Three-plus hours earlier, on the opening drive of the game, the Steelers were driving down the field, deep into Arizona territory. Facing first-and-goal at the Cardinals' one-yard line, Pittsburgh seemed all but assured of starting the game with a touchdown. A breakdown in blocking assignments caused Gary Russell to lose four yards on 1st and goal. On 2nd and goal, Willie Parker gained those 4 yards back, setting up 3rd and goal from the 1. Ben Roethlisberger then scrambled, got stopped short of the goal line, then got (illegally) chucked into the end zone by his teammate, center Justin Hartwig. Or so it seemed. Upon further review, officials overturned the play, leaving the Steelers with 4th down and a foot (or less) to go for a big, opening-drive TD. Off the sidelines sprinted Jeff Reed and the kicking team. 3-0 Steelers.

I had no absolutely no vested interest in the Super Bowl, no rooting interest, no money on the game, not even a friendly side bet with my cat. But I nearly threw my TV out the window.

I'm not a football stathead, but I'm pretty confident that, given the statistical probability of scoring from the one-foot line, combined with the huge field position edge gained should the attempt fail and the Cardinals take over with Kurt Warner taking the snap from his own end zone, the correct play in terms of expected value had to lean STRONGLY toward going for the touchdown. Again, I say this as someone who's a relatively casual football fan. If you're an NFL head coach, shouldn't you have stacks of charts in your hand and swarms of assistants in your ear, relaying all the odds on every possible outcome in that situation? Shouldn't said head coach then process that information, pull Roethlisberger over, tell him to QB sneak the ball in, and be done with it?

Ah, but all this assumes two scenarios that we almost never see in sports, especially in football:

1) A coach will use logic and probabilities to make a decision, over gut feel and habit
2) A coach will ignore the little voice in his head that tells him to "play it safe", which is code for "don't do something even mildly controversial, because if it fails, the statistically illiterate, s|STAR||STAR||STAR|-disturbing media will give you grief for the rest of your life."

I made this case to two friends of mine.

One, a passionate Steelers fan, said Pittsburgh has struggled all year to punch the ball in these situations, and that the FG try was the right play in that situation. The Steelers ended up stalling just short of the goal line again in the 3rd quarter, prompting my Steelers-rooting buddy to email me back an "I told you so".

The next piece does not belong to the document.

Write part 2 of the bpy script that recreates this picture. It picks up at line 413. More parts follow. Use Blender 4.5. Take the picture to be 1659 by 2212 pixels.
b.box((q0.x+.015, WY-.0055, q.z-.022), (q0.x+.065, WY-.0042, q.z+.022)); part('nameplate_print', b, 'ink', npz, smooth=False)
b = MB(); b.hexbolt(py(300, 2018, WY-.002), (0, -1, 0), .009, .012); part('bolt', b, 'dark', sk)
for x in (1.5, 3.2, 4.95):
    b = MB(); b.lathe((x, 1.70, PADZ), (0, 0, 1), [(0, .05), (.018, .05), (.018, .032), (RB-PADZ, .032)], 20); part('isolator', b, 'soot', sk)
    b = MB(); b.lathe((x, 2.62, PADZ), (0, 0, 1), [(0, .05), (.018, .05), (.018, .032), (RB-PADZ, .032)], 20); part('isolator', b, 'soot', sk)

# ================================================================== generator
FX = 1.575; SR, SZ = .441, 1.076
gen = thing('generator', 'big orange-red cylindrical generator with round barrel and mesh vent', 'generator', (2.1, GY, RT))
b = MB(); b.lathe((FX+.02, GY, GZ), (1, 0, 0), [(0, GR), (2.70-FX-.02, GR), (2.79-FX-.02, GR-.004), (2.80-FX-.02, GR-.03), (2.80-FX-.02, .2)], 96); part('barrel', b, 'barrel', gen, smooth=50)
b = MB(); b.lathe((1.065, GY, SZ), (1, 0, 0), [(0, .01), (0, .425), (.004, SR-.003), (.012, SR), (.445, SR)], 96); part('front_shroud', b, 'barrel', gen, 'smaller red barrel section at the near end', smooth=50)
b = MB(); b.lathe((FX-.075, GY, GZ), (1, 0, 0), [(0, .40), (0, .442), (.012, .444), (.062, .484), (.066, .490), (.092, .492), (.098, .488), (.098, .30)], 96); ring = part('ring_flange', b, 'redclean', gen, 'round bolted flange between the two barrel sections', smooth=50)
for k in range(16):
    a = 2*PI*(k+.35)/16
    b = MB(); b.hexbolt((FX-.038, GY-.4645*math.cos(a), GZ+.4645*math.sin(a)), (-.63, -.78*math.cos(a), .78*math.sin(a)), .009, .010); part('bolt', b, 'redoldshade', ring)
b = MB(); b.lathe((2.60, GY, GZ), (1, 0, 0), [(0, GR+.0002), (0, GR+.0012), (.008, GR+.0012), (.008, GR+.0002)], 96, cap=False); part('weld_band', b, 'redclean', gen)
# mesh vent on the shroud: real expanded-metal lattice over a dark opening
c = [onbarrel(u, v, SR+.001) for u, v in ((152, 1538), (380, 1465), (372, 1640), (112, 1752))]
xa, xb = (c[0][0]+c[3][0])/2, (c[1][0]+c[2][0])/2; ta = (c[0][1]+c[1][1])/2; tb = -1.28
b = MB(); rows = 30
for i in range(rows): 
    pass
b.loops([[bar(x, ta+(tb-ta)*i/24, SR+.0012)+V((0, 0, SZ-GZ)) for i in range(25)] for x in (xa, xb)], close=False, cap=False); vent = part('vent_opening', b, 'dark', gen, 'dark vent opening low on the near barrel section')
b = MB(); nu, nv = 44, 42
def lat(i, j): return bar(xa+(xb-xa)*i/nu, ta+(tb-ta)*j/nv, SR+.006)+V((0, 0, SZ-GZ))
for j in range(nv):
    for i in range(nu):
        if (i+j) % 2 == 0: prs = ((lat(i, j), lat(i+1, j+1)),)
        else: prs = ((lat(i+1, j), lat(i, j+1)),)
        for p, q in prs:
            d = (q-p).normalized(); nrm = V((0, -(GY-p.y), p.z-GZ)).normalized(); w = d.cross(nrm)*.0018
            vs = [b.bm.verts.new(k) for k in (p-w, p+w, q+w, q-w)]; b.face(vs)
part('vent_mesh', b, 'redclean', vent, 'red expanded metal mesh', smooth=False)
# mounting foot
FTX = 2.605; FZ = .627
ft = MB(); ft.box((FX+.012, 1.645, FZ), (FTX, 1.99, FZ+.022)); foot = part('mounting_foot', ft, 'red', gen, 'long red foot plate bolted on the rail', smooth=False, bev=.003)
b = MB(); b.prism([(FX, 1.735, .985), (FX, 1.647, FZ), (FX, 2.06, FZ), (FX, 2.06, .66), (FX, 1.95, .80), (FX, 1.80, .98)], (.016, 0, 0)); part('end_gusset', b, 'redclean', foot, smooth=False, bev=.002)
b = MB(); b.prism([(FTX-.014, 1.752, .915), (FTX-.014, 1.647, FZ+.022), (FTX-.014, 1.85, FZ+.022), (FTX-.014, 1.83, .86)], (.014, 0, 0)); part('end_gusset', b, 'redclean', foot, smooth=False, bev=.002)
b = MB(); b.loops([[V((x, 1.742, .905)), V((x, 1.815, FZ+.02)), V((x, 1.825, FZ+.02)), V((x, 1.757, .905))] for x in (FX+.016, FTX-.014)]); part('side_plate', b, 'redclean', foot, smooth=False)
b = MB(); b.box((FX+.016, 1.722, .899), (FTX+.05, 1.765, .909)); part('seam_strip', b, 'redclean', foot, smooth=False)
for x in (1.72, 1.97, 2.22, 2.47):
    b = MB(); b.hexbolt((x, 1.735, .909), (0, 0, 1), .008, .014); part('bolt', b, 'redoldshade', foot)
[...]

The second friend, who like me had no vested interest in the game but was, like me, someone who considers the odds in every life situation, sports-related or otherwise, may have been even more pissed off than I was (it was Chris Liss, which should surprise exactly zero regular readers of his outstanding columns). We both noted that neither Al Michaels nor John Madden even mildly questioned Steelers Coach Mike Tomlin's decision. My buddy also noted that if this were poker, the announcers would have ripped the gutless decision, arguing that the odds were strongly in favor of going for it, and that aggressive moves, more often than not, get rewarded. In other words, Norman Chad could probably break down that play better than John Madden, a man who's been playing, coaching and announcing football games for almost 60 years.

At any rate, by kicking a field goal in that situation and not going for the TD, the Steelers set off a chain of events that led to Santonio Holmes' amazing end zone catch of a perfectly thrown Roethlisberger pass--a thrilling moment even for the most detached football observer.

Still, I have to ask: Forgetting everything that transpired afterwards in the game, if you were Mike Tomlin, would you have gone for the TD, or kicked a FG?